I kind of feel like the underlying theology of EC has not developed enough to support an organic bubbling up of liturgy above it - we don't quite know what the good news in our day is. And I'm wondering if the first steps forward while we wait for the theology to form are to be reaching out to those who are different from us and building relationships across broken bridges - because maybe the Lord won't show us until we stop being disobedient little un-unified brats.

My understanding of theology has turned totally towards the relational. God is trying to create communities of love that change the society around them. How can we really understand the gospel of loving communities that heal, when we are an un-unified church? The world will reject our message because it's obvious that we don't practice at home what we preach to them.

I have all sorts of ideas about the church - you know ecclesiological/praxis things about the design of the space, the flow of the gathering, etc., etc., but I don't know how those are communicated to the congregation as something to be joyful about. Maybe they are being imposed artificially upon the group?

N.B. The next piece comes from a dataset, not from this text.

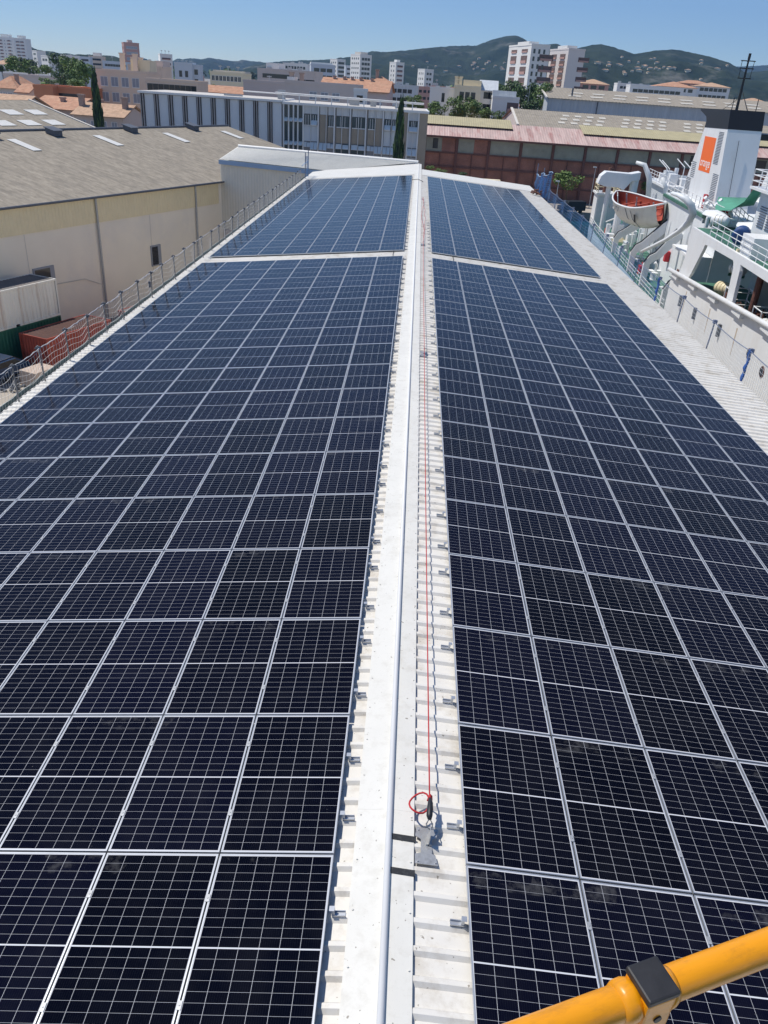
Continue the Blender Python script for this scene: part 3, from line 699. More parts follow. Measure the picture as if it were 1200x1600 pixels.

So what is a church planter to do in the meantime? Reach out to those that are different than you and experience the healing of God's church in the big way - and then rejoice about it. Then simultaneously in the smaller local way find the deep yearning needs of your people and together ask God to heal you and then rejoice about it. (and make sure you have some creative people on hand who can encapsulate that rejoicing in liturgical forms for ongoing use).